Berbagai penelitian di dalam dan luar negeri telah membuktikan bahwa keberadaan peer group dapat mempengaruhi prestasi akademik seseorang. Penelitian Cole (dalam Wentzel & Caldwell, 1997) menunjukkan hasil bahwa individu yang melakukan suatu kegiatan agar dapat diterima oleh peer-nya menunjukkan prestasi akademik yang baik pula, sementara individu yang menyalahi norma sosial kelompok akan tertolak oleh peernya dan menunjukkan prestasinya yang relatif buruk sebagai siswa. Wentzel dan Caldwell (1997), dalam penelitiannya sendiri, menyatakan bahwa peer relation pada masa remaja awal secara kompleks memiliki hubungan dengan prestasi akademik. Demikian juga halnya dengan hasil penelitian yang dilakukan oleh Pratitia (1999) terhadap remaja pertengahan Sekolah Menengah Umum Negeri (SMUN) 70 Bulungan. Pratitia mendapati adanya korelasi positif antara peer relation dengan prestasi belajar, di mana peer relation yang baik akan menghindarkan remaja dari situasi individualistik yang akan mengganggunya untuk mencapai prestasi belajar yang diinginkan.

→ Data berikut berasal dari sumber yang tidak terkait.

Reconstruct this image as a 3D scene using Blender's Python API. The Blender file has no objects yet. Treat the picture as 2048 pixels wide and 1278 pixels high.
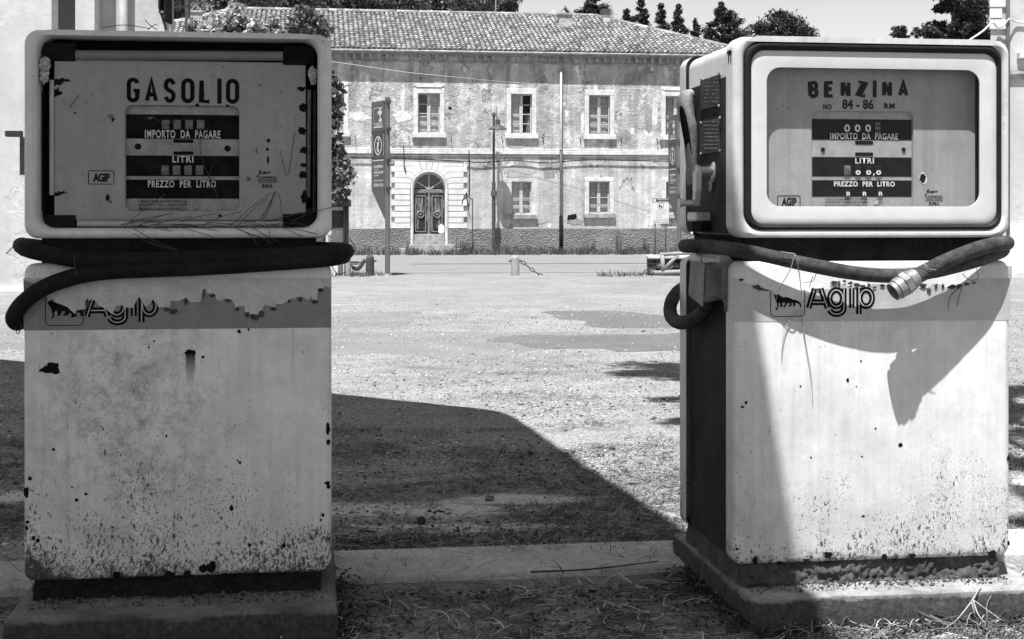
import bpy, math, random
import numpy as np
from mathutils import Vector, Matrix, noise as mnoise

# ------------------------------------------------------------------ camera, sky, sun, exposure
scn = bpy.context.scene
FPX, HY, HC = 2900.0, 432.0, 0.96          # focal length and horizon row measured on the 2048 px photograph, eye height
cam_data = bpy.data.cameras.new("camera")
cam = bpy.data.objects.new("camera", cam_data)
scn.collection.objects.link(cam)
cam.location = (0, 0, HC)
cam.rotation_euler = (math.radians(90), 0, 0)
cam_data.sensor_width = 36.0
cam_data.lens = FPX / 2048.0 * 36.0
cam_data.shift_y = -(639.0 - HY) / 2048.0
cam_data.clip_start = 0.05
cam_data.clip_end = 4000
scn.camera = cam

SUN_EL, SUN_AZ = 69.5, 15.5                 # height above the horizon; light travels this many degrees right of straight ahead
world = bpy.data.worlds.new("World")
scn.world = world
world.use_nodes = True
wn = world.node_tree
wn.nodes.clear()
sky = wn.nodes.new("ShaderNodeTexSky")
sky.sky_type = 'NISHITA'
sky.sun_disc = False
sky.sun_elevation = math.radians(SUN_EL)
sky.sun_rotation = math.radians(180 + SUN_AZ)
sky.dust_density = 0.0
sky.air_density = 1.0
bw = wn.nodes.new("ShaderNodeRGBToBW")
bg = wn.nodes.new("ShaderNodeBackground")
bg.inputs[1].default_value = 0.08
wo = wn.nodes.new("ShaderNodeOutputWorld")
wn.links.new(sky.outputs[0], bw.inputs[0])
wn.links.new(bw.outputs[0], bg.inputs[0])
wn.links.new(bg.outputs[0], wo.inputs[0])

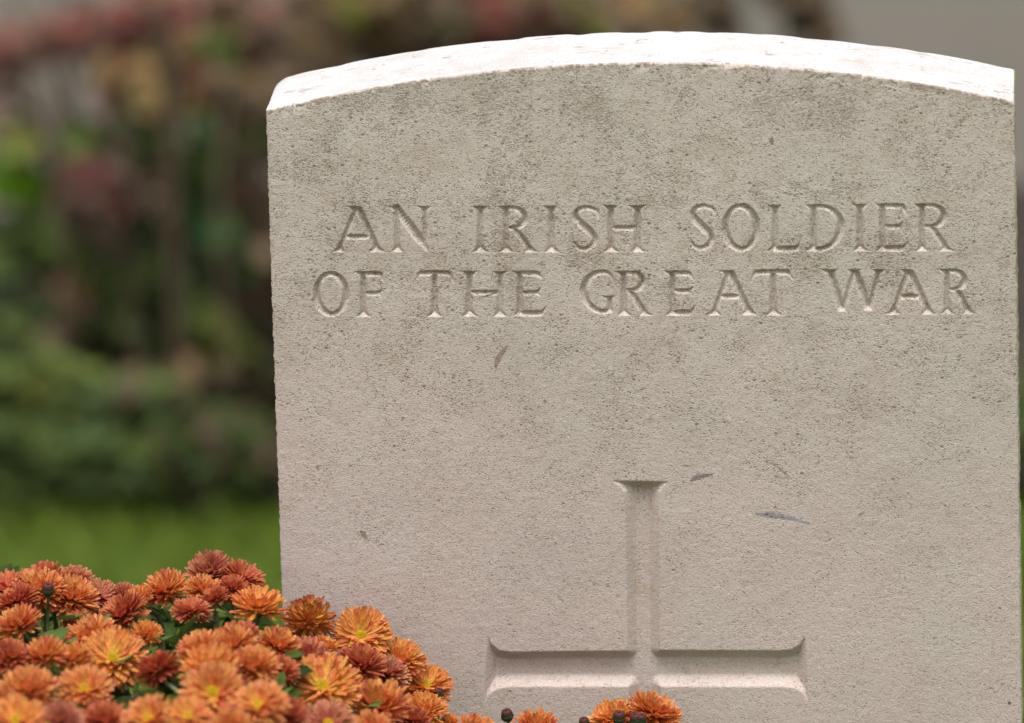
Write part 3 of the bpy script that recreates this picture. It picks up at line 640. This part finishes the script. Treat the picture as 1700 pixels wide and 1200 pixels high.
    for _ in range(420 if pxc < 900 else 120):       # lower foliage down to the soil
        a = rl.uniform(0, 6.283); r_ = math.sqrt(rl.random()); z = rl.uniform(.04, c0.z-.09); k = .55+.45*z/c0.z
        p = Vector((base.x-(.03 if pxc == 500 else 0)+math.cos(a)*r_*wd*k*(.8 if pxc == 500 else 1), min(-.03, base.y+math.sin(a)*r_*wd*k), z))
        chrys_leaf(ml, p, a if p.y < -.06 else -abs(a-math.pi), rl.uniform(-.4, .6), rl.uniform(.024, .042), gcol[rl.choice([0, 1, 2])]*rl.uniform(.7, 1.1))
    put(ml.build('foliage', LEAF), root)

# ------------------------------------------------------------ out-of-focus planting behind
DB, BR, RB, RD = vc(.095, .068, .045), vc(.145, .105, .066), vc(.165, .068, .050), vc(.20, .062, .050)
OC, YG, GR, DG, PE, EM = vc(.27, .18, .08), vc(.21, .22, .05), vc(.100, .136, .040), vc(.046, .070, .028), vc(.38, .25, .14), vc(.055, .112, .042)
def leaf3(mb, p, d, up, L, wd, c):
    d = d.normalized(); s = d.cross(up).normalized(); nrm = s.cross(d); V = []
    for t, w_ in ((0, .06), (.25, .75), (.55, 1.), (.82, .62), (1., .05)):
        m_ = p+d*L*t-up*L*.16*t*t
        V += [m_+s*wd*w_+nrm*wd*w_*.3, m_, m_-s*wd*w_+nrm*wd*w_*.3]
    mb.add(V, gridf(5, 3)[:, ::-1], c)
rb = random.Random(21)
def patch(mb, px, py, rx, ry, n, Y, dY, L, cols, aspect=.33, toward=.6):
    """n leaves filling an ellipse centred on the ray through (px,py), at depth Y +- dY"""
    for _ in range(n):
        a = rb.uniform(0, 6.283); r_ = math.sqrt(rb.random()); p = at(px+rx*r_*math.cos(a), py+ry*r_*math.sin(a), Y+rb.uniform(-dY, dY))
        if p.z < .03: p.z = .03+rb.random()*.01
        d = Vector((rb.gauss(0, 1), rb.gauss(0, .7)-toward*.5, rb.gauss(0, .7))); up = Vector((rb.gauss(0, .4), -toward, .9)).normalized()
        l_ = L*rb.uniform(.7, 1.25); c = cols[rb.randrange(len(cols))]*rb.uniform(.8, 1.2)
        leaf3(mb, p-d.normalized()*l_*.5, d, up, l_, l_*aspect, c)
def twigs(mb, px, py, rx, ry, n, Y, dY, c, r_=.0016, vert=.7):
    for _ in range(n):
        x_, y_ = px+rb.uniform(-rx, rx), py+rb.uniform(-ry, ry); p = at(x_, y_, Y+rb.uniform(-dY, dY))
        d = Vector((rb.gauss(0, 1-vert+.1), rb.gauss(0, .3), rb.choice((1, 1, -1))*vert+.01)).normalized()*rb.uniform(.03, .08)
        tube(mb, [p-d, p+Vector((rb.uniform(-.004, .004),)*3), p+d], r_*rb.uniform(.7, 1.5), c*rb.uniform(.7, 1.3), 5)
def stalk(mb, pts, Y, r_, c):
    P = [at(x_, y_, Y+dy) for x_, y_, dy in pts]; rows = cat([tuple(p) for p in P], 6); tube(mb, rows, np.linspace(r_[0], r_[1], len(rows)), c, 7)
def shrub(name, px, Y, label, cat_, group, parts_):
    b = at(px, 600, Y); root = empty(name, (b.x, Y, .02)); tag(root, label, cat_, group)
    for nm, fn, mat in parts_:
        if nm in ('seed_head', 'withered_leaf'):
            fn(lambda m_, nm=nm, mat=mat: put(m_.build(nm, mat), root))
        else:
            mb = MB(); fn(mb); put(mb.build(nm, mat), root)
GP = 'blurred plants along the foot of the wall'
def stems_a(mb):
    for x_ in (150, 235, 300, 345): stalk(mb, [(x_+rb.uniform(-30, 30), 790, 0), (x_+rb.uniform(-15, 15), 520, .02), (x_-20, 250, .0), (x_-60, 60, -.02)], 2.45, (.0055, .003), BR)
    stalk(mb, [(300, 800, 0), (292, 560, 0), (288, 380, 0), (282, 190, 0), (270, 0, 0)], 2.30, (.006, .005), BR*.7)
    stalk(mb, [(292, 560, 0), (215, 430, 0), (180, 330, 0), (120, 180, 0)], 2.42, (.006, .003), BR)
    stalk(mb, [(-80, 175, .1), (60, 105, .08), (180, 75, .05), (300, 40, 0), (420, -10, 0)], 2.42, (.006, .005), DB*1.4)
    stalk(mb, [(60, 500, 0), (95, 420, 0), (60, 280, 0), (40, 130, 0)], 2.5, (.004, .0025), BR*.9)
    stalk(mb, [(400, 620, 0), (395, 400, 0), (385, 200, 0), (400, 0, 0)], 2.52, (.006, .004), DB*1.5)
    for x_, x2 in ((110, 80), (215, 235), (375, 390)):
        stalk(mb, [(x2, 700, 0), (x_+rb.uniform(-8, 8), 480, 0), (x_+rb.uniform(-12, 12), 300, 0), (x_+rb.uniform(-30, 10), 120, .02)], 2.29, (.0036, .0022), BR*rb.uniform(.5, 1.))
    twigs(mb, 250, 230, 220, 230, 60, 2.5, .12, BR); twigs(mb, 200, 480, 220, 120, 50, 2.48, .1, BR, .0018, .5)
def heads_a(done):
    for (x_, y_, rx, ry, n, cs) in [(20, 85, 60, 36, 70, [RB, RD, DB]), (90, 62, 60, 30, 70, [RD, RB]), (165, 45, 60, 30, 70, [RB, RD]), (240, 20, 60, 35, 70, [RB, RD, BR]), (-60, 120, 60, 40, 30, [RB, RD]), (330, 5, 70, 40, 80, [RB, RD, BR]),
          (150, 300, 50, 40, 60, [RB, RD, DB]), (205, 320, 52, 45, 55, [RB, DB, BR]), (185, 345, 25, 20, 20, [RD]), (110, 60, 50, 20, 20, [DB]), (200, 70, 40, 16, 30, [DB, BR]), (440, 60, 70, 60, 110, [RB, BR, DB]), (390, 105, 70, 36, 80, [RB, BR, DB]), (330, 60, 80, 34, 50, [RB, BR, OC*.5]), (10, 210, 22, 90, 18, [RB, BR])]:
        mb = MB(); patch(mb, x_, y_, rx, ry, n, 2.30 if 280 < y_ < 360 else 2.42, .04, .016, [k_*(.65 if 280 < y_ < 360 else 1.2) for k_ in cs], .45); done(mb)
def fol_a(mb):
    for (x_, y_, rx, ry, n, L, cs) in [(312, 120, 46, 75, 60, .020, [OC*.8, BR, RB, OC*.6]), (215, 100, 36, 28, 20, .022, [OC, RB]), (250, 160, 26, 30, 12, .028, [YG, OC]), (375, 62, 50, 36, 20, .028, [YG*.5, GR*.8, OC*.6, BR]), (185, 130, 26, 40, 14, .022, [OC, RB]), (400, 150, 60, 30, 26, .022, [OC*.7, BR]),
          (225, 205, 36, 36, 16, .030, [GR*.9, EM*.8, BR]), (150, 235, 50, 28, 14, .034, [GR*.9, YG*.5]), (260, 250, 40, 42, 16, .030, [EM, GR, BR]), (335, 268, 40, 52, 20, .032, [EM*1.2, GR, GR*.9]), (350, 185, 50, 26, 12, .026, [GR*.8, EM*.8, BR]), (250, 335, 36, 80, 24, .030, [GR*1.1, EM*1.1, BR]), (350, 360, 40, 70, 24, .030, [GR*.8, EM*.8, BR]),
          (22, 290, 42, 40, 22, .036, [vc(.055, .11, .006), GR]), (30, 235, 22, 26, 8, .03, [YG*.6, GR]), (60, 395, 62, 40, 30, .034, [GR*1.2, GR, GR*.9]), (15, 430, 50, 36, 18, .034, [DG*1.4, GR*.7]), (430, 245, 26, 28, 10, .03, [GR]), (105, 440, 50, 30, 14, .03, [GR*.8, YG*.6]),
          (205, 500, 34, 44, 16, .038, [GR, GR*.9]), (400, 435, 60, 30, 20, .030, [EM*.8, GR*.7, BR]), (280, 455, 36, 50, 18, .034, [GR, DG]), (300, 540, 50, 36, 18, .03, [YG*.55, GR*.8]), (370, 570, 44, 50, 24, .032, [YG*.6, GR*.7]), (385, 625, 40, 30, 16, .03, [GR*.7, YG*.5]),
          (450, 380, 34, 90, 30, .03, [BR, DB]), (460, 180, 40, 70, 30, .03, [DB, BR]), (345, 300, 12, 20, 4, .02, [RB])]:
        patch(mb, x_, y_, rx, ry, n, 2.38, .07, L, cs, .38, 1.)
    patch(mb, 190, 800, 280, 24, 110, 2.10, .03, .022, [GR*.7, DG*1.6, DG*1.4], .25, .6); patch(mb, 90, 560, 150, 70, 90, 2.36, .06, .03, [GR*.8, DG*1.8, BR], .3, .6); patch(mb, 250, 560, 120, 70, 60, 2.42, .06, .028, [BR, DG*1.6, GR*.6], .3, .6)
    patch(mb, 260, 330, 200, 260, 90, 2.52, .06, .024, [BR, GR*.7, RB*.8, YG*.5, BR*1.2, DB], .3, .8)
    patch(mb, 320, 450, 190, 170, 120, 2.6, .08, .026, [BR, BR, BR*1.2, RB*.9, DB*1.3], .3); patch(mb, 370, 100, 140, 140, 90, 2.62, .08, .024, [BR, DB, RB*.8], .35)
    patch(mb, 390, 100, 70, 120, 90, 2.68, .08, .026, [DB, DB, BR], .4); patch(mb, 410, 420, 70, 180, 120, 2.68, .08, .026, [DB, BR, DB], .4)
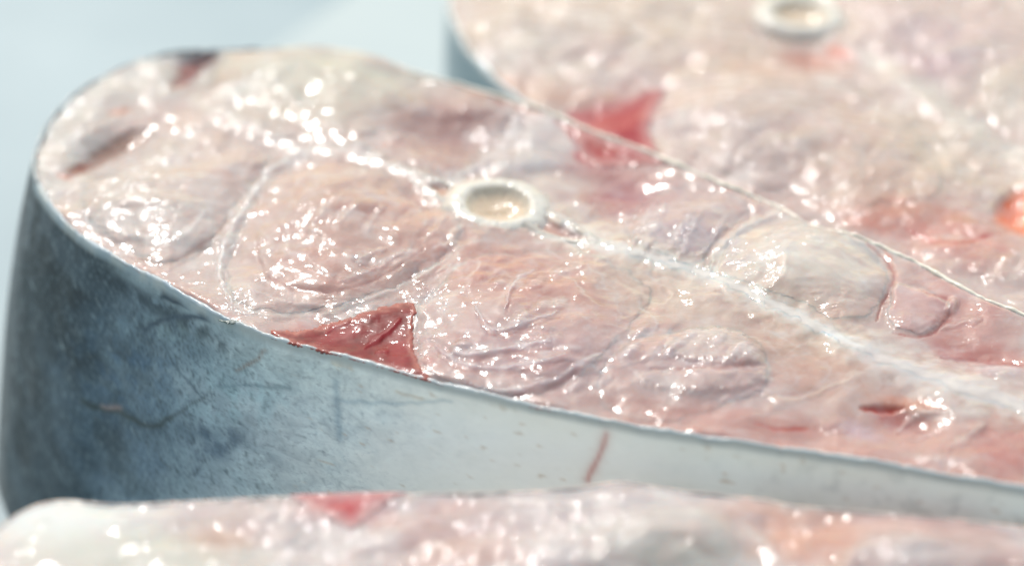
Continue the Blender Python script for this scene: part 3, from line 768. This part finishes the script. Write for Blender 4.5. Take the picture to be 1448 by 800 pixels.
def strut(pts, r0, r1, f, mat, parent):
    "a thin bone rooted at the vertebra, half sunk in the flesh"
    P = smooth_curve(pts, False, 8)
    u, v = ray_plane(P[:, 0], P[:, 1], f.z)
    k = len(P); C3 = []
    for i in range(k):
        d = np.hypot(f.U - u[i], f.V - v[i]) + 1e3 * (~f.keep)
        C3.append(f.z + f.H.ravel()[np.argmin(d)])
    z = np.convolve(np.pad(C3, 4, 'edge'), np.ones(9) / 9, 'valid')
    z = np.clip(z, f.z - 0.4, f.z + 1.5) + 0.05
    z[: k // 4] = np.linspace(f.z + 0.45, z[k // 4], k // 4)
    T = np.gradient(np.column_stack([u, v]), axis=0); T /= np.linalg.norm(T, axis=1)[:, None]
    a = np.linspace(0, 2 * math.pi, 12, endpoint=False); V = []
    for i in range(k):
        t = i / (k - 1); r = (r0 * (1 - t) + r1 * t) * (1 + 0.12 * math.sin(i * 1.7) * 0.5)
        nx, ny = -T[i, 1], T[i, 0]
        V.append(np.column_stack([u[i] + nx * np.cos(a) * r, v[i] + ny * np.cos(a) * r, z[i] - 0.72 * r + np.sin(a) * r * 0.75]))
    V = np.vstack(V); idx = np.arange(k * 12).reshape(k, 12); nx_ = np.roll(idx, -1, 1)
    F = np.stack([idx[:-1], idx[1:], nx_[1:], nx_[:-1]], -1).reshape(-1, 4)[:, ::-1]
    caps = []
    V = np.vstack([V, V[:12].mean(0), V[-12:].mean(0)])
    for j in range(12):
        caps.append((idx[0, j], nx_[0, j], len(V) - 2, len(V) - 2)); caps.append((nx_[-1, j], idx[-1, j], len(V) - 1, len(V) - 1))
    me = mesh_obj('bone_strut', V, F, mat, parent, np.ones((len(V), 3)) * srgb(226, 212, 196) * 0.58, wet=np.full(len(V), 0.3))
    return me
for pts, r0, r1 in (([(668, 272), (640, 262), (600, 250), (555, 236)], 1.1, 0.45), ([(652, 296), (630, 286), (608, 272), (580, 258)], 0.9, 0.4),
                    ([(758, 292), (785, 304), (815, 320), (846, 342)], 1.2, 0.5), ([(742, 318), (775, 330), (815, 341), (862, 348)], 1.0, 0.45)):
    strut(pts, r0, r1, f, M_BONE, main)

# hole in the flesh sheet: drop the points under the cup
def drop_points(o, px, py, r, z, depth=8):
    u, v = ray_plane(np.array(float(px)), np.array(float(py)), z)
    me = o.data; n = len(me.vertices); co = np.empty(n * 3, np.float32); me.vertices.foreach_get('co', co); co = co.reshape(-1, 3)
    d = np.hypot(co[:, 0] / MM - u, co[:, 1] / MM - v)
    co[:, 2] -= (depth * (1 - sstep(r * 0.86, r * 0.98, d)) * MM).astype(np.float32)
    me.vertices.foreach_set('co', co.ravel()); me.update()
for o in list(main.children):
    if o.name.startswith(('flesh', 'spine')): drop_points(o, 704, 292, 7.0, TOP)

def flare_main(P, N):
    # the body widens below the cut on the left and front, and draws in at the back
    left = np.clip(-N[:, 0], 0, 1); front = np.clip(-N[:, 1], 0, 1); back = np.clip(N[:, 1], 0, 1)
    return 10.5 * left ** 1.2 + 2.2 * front * sstep(60, -60, P[:, 0]) - 3.0 * back * (1 - left)

def paint_skin(SX, SY, V, wall):
    n = len(V)
    C = np.ones((n, 3)) * srgb(250, 249, 244)
    def t(m, c, k=1.0):
        nonlocal C
        m = np.clip(m * k, 0, 1)[:, None]; C = C * (1 - m) + srgb(*c) * m
    dep = TOP - V[:, 2]
    x = V[:, 0] + 0.5 * V[:, 1] * 0
    nz = fbm(V[:, 0] / 9, V[:, 2] / 9, 4, 301); nf = fbm(V[:, 0] / 2.5, V[:, 2] / 3.2, 4, 302)
    g = SX + 70 * nz + 0.25 * (SY - 450)
    t(1 - sstep(320, 700, g), (208, 220, 224)); t(1 - sstep(210, 450, g), (122, 142, 156)); t(1 - sstep(110, 300, g), (62, 76, 86)); t(1 - sstep(40, 170, g), (30, 37, 42))
    t(np.exp(-((SX - 200) / 90) ** 2 - ((SY - 520) / 75) ** 2) * sstep(-0.3, 0.5, nf), (80, 106, 132), 0.75)
    t(np.exp(-((SX - 260) / 130) ** 2 - ((SY - 640) / 60) ** 2) * sstep(-0.4, 0.5, nz), (76, 102, 128), 0.75)
    t(np.exp(-((SX - 330) / 70) ** 2 - ((SY - 560) / 40) ** 2) * sstep(-0.3, 0.4, nf), (176, 200, 206), 0.85)
    t(np.exp(-((SX - 400) / 120) ** 2 - ((SY - 520) / 40) ** 2), (180, 200, 206), 0.5)
    t(sstep(800, 1100, SX), (246, 247, 242)); t(sstep(900, 1300, SX) * sstep(0.0, 0.8, nf), (202, 204, 200), 0.6)
    t(np.exp(-((SX - 250) / 70) ** 2 - ((SY - 465) / 30) ** 2) * sstep(-0.4, 0.4, nf), (150, 170, 174), 0.7)
    t(np.exp(-((SX - 300) / 60) ** 2 - ((SY - 620) / 26) ** 2) * sstep(-0.2, 0.4, -nf), (60, 84, 104), 0.6)
    t(np.exp(-((dep - 20) / 9) ** 2) * sstep(880, 1150, SX), (214, 212, 204), 0.7)  # greyer band: shading of the rolled belly wall painted in
    # dark speckles, rust specks
    sp = perlin(V[:, 0] / 1.1, V[:, 2] / 0.9, 305) + 0.5 * perlin(V[:, 0] / 0.6, V[:, 2] / 0.6, 306)
    t(sstep(0.45, 0.8, sp) * (1 - sstep(300, 700, g)), (70, 80, 86), 0.55)
    t(sstep(0.5, 0.9, perlin((V[:, 0] - 0.6 * dep) / 0.7, (dep + 0.5 * V[:, 0]) / 2.4, 308)) * (1 - sstep(350, 700, g)), (176, 192, 198), 0.55)
    ru = perlin(V[:, 0] / 2.4, V[:, 2] / 0.8, 307)
    t(sstep(0.58, 0.75, ru) * sstep(350, 520, SX), (206, 186, 164), 0.7)
    # streaks running down the dark back
    stv = perlin((V[:, 0] + V[:, 1] * 0.9 + 0.5 * dep) / 1.4, dep / 9, 310)
    t(sstep(0.1, 0.5, stv) * (1 - sstep(150, 330, g)), (84, 98, 108), 0.5)
    arc = V[:, 0] - V[:, 1]
    st2 = perlin((arc + 0.55 * dep) / 0.55, (dep - 0.2 * arc) / 3.2, 320) + 0.6 * perlin((arc + 0.55 * dep) / 0.28, (dep - 0.2 * arc) / 1.3, 321)
    lf = 1 - sstep(260, 620, g)
    t(sstep(0.05, 0.7, st2) * lf, (36, 46, 54), 0.38); t(sstep(0.15, 0.8, -st2) * lf, (150, 170, 178), 0.32)
    t(np.exp(-((dep - 3.2) / 1.6) ** 2) * sstep(90, 160, SX) * (1 - sstep(300, 380, SX)) * sstep(-0.5, 0.2, nf), (44, 54, 62), 0.7)
    t(np.exp(-((dep - 1.4) / 0.8) ** 2) * sstep(120, 200, SX) * (1 - sstep(340, 420, SX)), (160, 176, 182), 0.6)
    def ln(pts, wd, c, k=0.8, wob=3):
        D, T = line_dist(SX + wob * perlin(V[:, 0] / 2, V[:, 2] / 2, 311), SY + wob * perlin(V[:, 0] / 2, V[:, 2] / 2, 312), pts, wd * 3 + 8)
        t(np.exp(-(D / (wd * 1.25)) ** 2), c, min(1, k * 1.2))
    ln([(205, 466), (222, 456), (250, 448), (290, 450), (325, 452), (350, 462)], 3.2, (70, 84, 98), 0.8)
    ln([(230, 420), (262, 432), (300, 446), (330, 462)], 3, (60, 72, 84), 0.8)
    ln([(115, 566), (140, 578), (175, 584), (205, 602), (225, 600), (240, 590)], 3, (66, 74, 74), 0.85)
    ln([(145, 574), (170, 577)], 2.4, (176, 146, 138), 0.5)
    ln([(240, 590), (255, 582), (290, 560)], 2, (84, 94, 98), 0.6)
    ln([(225, 480), (250, 520), (285, 560)], 1.6, (90, 106, 118), 0.6)
    ln([(335, 524), (360, 510), (375, 495)], 2, (150, 128, 116), 0.6)
    ln([(300, 545), (360, 545), (410, 550)], 1.8, (120, 140, 150), 0.5)
    ln([(475, 540), (478, 590), (480, 620)], 4, (150, 170, 182), 0.5)
    ln([(480, 565), (560, 570), (640, 566)], 2, (160, 178, 188), 0.5)
    ln([(857, 613), (853, 630), (846, 645), (838, 660), (831, 678)], 2.6, (196, 96, 84), 0.95, wob=2)
    ln([(857, 613), (846, 645), (831, 678)], 8, (220, 190, 182), 0.4)
    for a_, b_, c_, d_ in ((470, 506, 500, 514), (690, 562, 730, 572), (560, 545, 600, 556)): ln([(a_, b_ + 8), (c_, d_ + 8)], 1.6, (196, 176, 150), 0.6)
    # pale cut rim and the light line below it
    t((~wall).astype(float), (176, 184, 184), 0.95)
    t((~wall) * (1 - sstep(260, 420, SX)) * sstep(-0.35, 0.4, nf) * (SY > 260), (150, 168, 178), 0.7)
    t((~wall) * (SY < 0.42 * (SX - 640) + 200) * (SX > 400), (214, 206, 188), 0.9)
    t((~wall) * (SX < 110) * (SY < 260) * sstep(-0.2, 0.2, nf), (70, 84, 92), 0.85)
    t((~wall) * (SX > 225) * (SX < 400) * (SY < 90), (96, 108, 112), 0.9)
    t(wall * np.exp(-dep / 1.6) * sstep(300, 450, SX), (226, 234, 234), 0.8)
    W = (1 - sstep(420, 800, g)) * wall
    W = np.maximum(W, 0.10 * wall)
    return C, W
make_skin(f, main, paint_skin, flare_main, thick=0.75, rows=170, step=0.42, seed=11)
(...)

Melihat fakta-fakta yang timbul dalam penelitian-penelitian tersebut di atas, maka diperoleh hubungan sebagai berikut: yaitu ketika peer relation baik, maka akan timbul rasa berarti dan dibutuhkan pada diri individu yang akhirnya menimbulkan perasaan nyaman, puas, senang, gembira, dan bahagia. Situasi dan perasaan seperti ini memicu produktivitas pada diri individu dan memupuk rasa percaya diri yang semakin besar serta menimbulkan keyakinan bahwa ia mampu dan menjadi berani untuk melakukan banyak hal, termasuk di dalamnya kemampuan untuk berprestasi di bidang akademik. Dengan kata lain, sejalan dengan penemuan Wentzell (2004), hubungan emosional yang positif dengan teman sebaya membawa pengaruh positif bagi individu, dalam hal ini adalah bagi remaja. Peer relation yang baik akan terbentuk jika terjadi ikatan relasional yang setara. Relasi sosial yang setara ini paling mungkin didapatkan dari adanya persamaan akan pengalaman sosial. Dengan demikian hubungan sosial yang baik dapat terbentuk oleh pihak-pihak dengan latar belakang yang sama. Siswa akselerasi akan memiliki peer dari kalangan siswa akselerasi juga. Hal ini dapat terjadi karena mereka memiliki persamaan dalam beban akademik dan waktu yang dimiliki. Penelitian ini hendak dilakukan untuk menjawab pertanyaan-pertanyaan seputar keunikan program akselerasi. Perlu diketahui apakah performa akademik siswa program akselerasi dengan lingkungan belajar mereka yang sudah terberi berhubungan dengan penerimaan peer group seperti yang terjadi pada remaja umumnya.